Justice Jain’s Bench, during the course of hearing, was told that the employee working as an Assistant Sub-Inspector with the Punjab Police was booked in an FIR registered in November 1995 after “a person died accidentally from a bullet released from his service revolver in a marriage party”.
A Hoshiarpur Additional Sessions Judge convicted the petitioner after trial for an offence punishable under Section 304-II of the IPC in August 2005. The sentence and conviction were subsequently suspended by the high court on his plea, following which he was reinstated in service by the police department in October 2009.

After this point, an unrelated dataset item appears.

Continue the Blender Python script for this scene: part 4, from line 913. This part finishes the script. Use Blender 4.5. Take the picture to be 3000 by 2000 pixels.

He was allowed to retire from the police service on attaining age of superannuation in May 2010 and was also awarded 100 per cent provisional pension.
His widow sought release of family pension after his death in May 2021, but her claim was desisted by the state and its functionaries on the ground that it would be decided after final adjudication of the criminal proceedings.
Justice Jain observed that the issue before the court was whether the retired employee’s kin could be denied family pension after his death, once the conviction stood stayed and he was allowed to retire after attaining the age of superannuation.
Justice Jain asserted: “The effect of the stay of conviction is that the same stands eclipsed and cannot be relied upon by the respondent to deny the claim of the petitioner, more so when admittedly the deceased employee was awarded his 100 per cent provisional pension.”
Allowing the plea, Justice Jain quashed the impugned order dated April 11, 2022, before directing the State to consider the petitioner’s claim for family pension within four weeks and grant the same, if admissible, with arrears and 9 per cent interest from accrual till actual realisation.